Miriam Needoba’s 12-minute film Eyes in the Forest: The Portraiture of Jim Lawrence is receiving praise at film festivals.

Miriam Needoba’s 12-minute film Eyes in the Forest: The Portraiture of Jim Lawrence is receiving praise at film festivals.

A 12-minute journey for Nelson filmmaker

A Nelson filmmaker premiered her latest documentary at an international environmental film festival in Toronto earlier this month.

A Nelson filmmaker premiered her latest documentary at an international environmental film festival in Toronto earlier this month.

Miriam Needoba’s 12-minute film Eyes in the Forest: The Portraiture of Jim Lawrence follows a Kaslo-based wildlife photographer as he captures pictures of bears in their natural habitat.

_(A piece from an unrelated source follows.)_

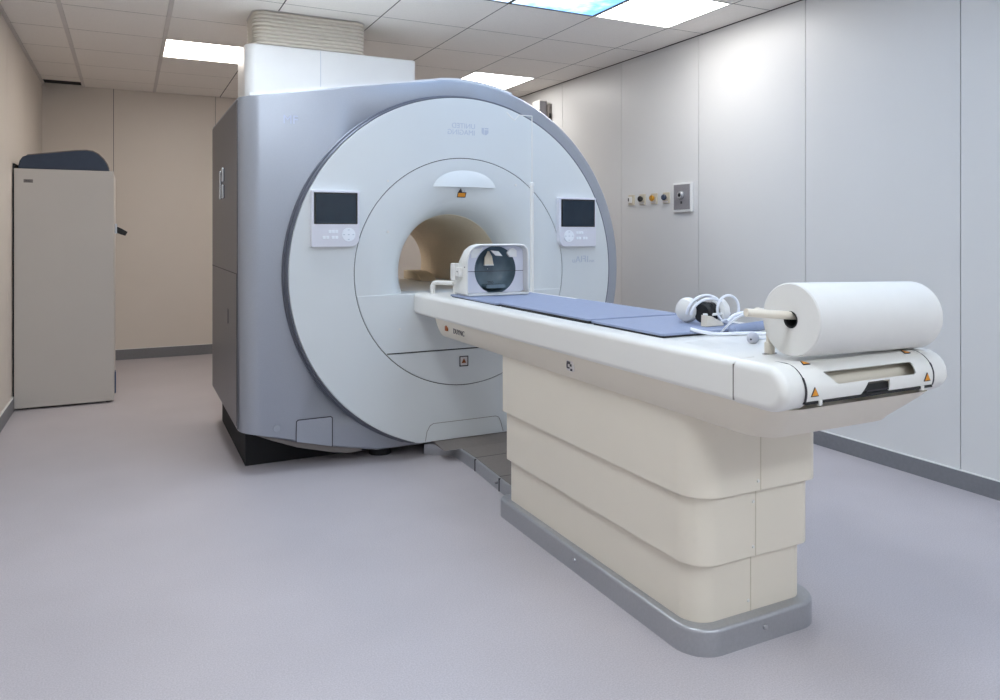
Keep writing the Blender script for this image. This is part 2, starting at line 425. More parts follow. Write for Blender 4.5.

“We spent many hours and days out there watching and waiting, hoping to see a bear,” Needoba said of the filming process.

She followed the photographer through the Selkirk Mountains north of New Denver about 20 times over the course of a year, beginning in 2010. She filmed while he photographed the animals.

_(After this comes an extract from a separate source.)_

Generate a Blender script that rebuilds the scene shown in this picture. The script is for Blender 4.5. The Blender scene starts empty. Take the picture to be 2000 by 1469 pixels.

“Jim was incredibly generous with his time,” Needoba said. “For somebody who is naturally shy and likes to sit quietly behind the camera, he was really open to be watched an interviewed.”

Needoba shot the film on her Canon 7D SLR camera, which has been praised for its HD video recording capabilities and was used on feature films like The Avengers and Black Swan.

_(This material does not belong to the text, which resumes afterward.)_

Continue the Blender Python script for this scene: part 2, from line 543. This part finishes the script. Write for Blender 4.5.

“I was able to carry everything I needed to shoot the film on my back and spend full days snowshoeing through the mountains with it,” Needoba said. “That’s something that wouldn’t have been possible 10 years ago.”

She edited the film in her home studio and started sending it out to festivals.

Because the film is both an artist’s profile with an environmental film, it can be entered in festivals for both themes. Next month Eyes in the Forest will be screened at the Aesthetica Short Film Festival in England, and Needoba hopes it will be picked up by other festivals at well.

She also plans to screen the film in Nelson in the spring.

Needoba majored in film at at the Emily Carr University and worked for six years as a camera assistant in Vancouver, helping out on such films as The Imaginarium of Doctor Parnassus and Scary Movie 3.

She moved to Nelson in 2009 and started her own production company called Small Town Films. She also teaches beginner filmmaking classes at Oxygen Arts Centre.

Currently, Needoba is working on a new documentary about plein air painter and art educator John Cooper, who lives in Queens Bay.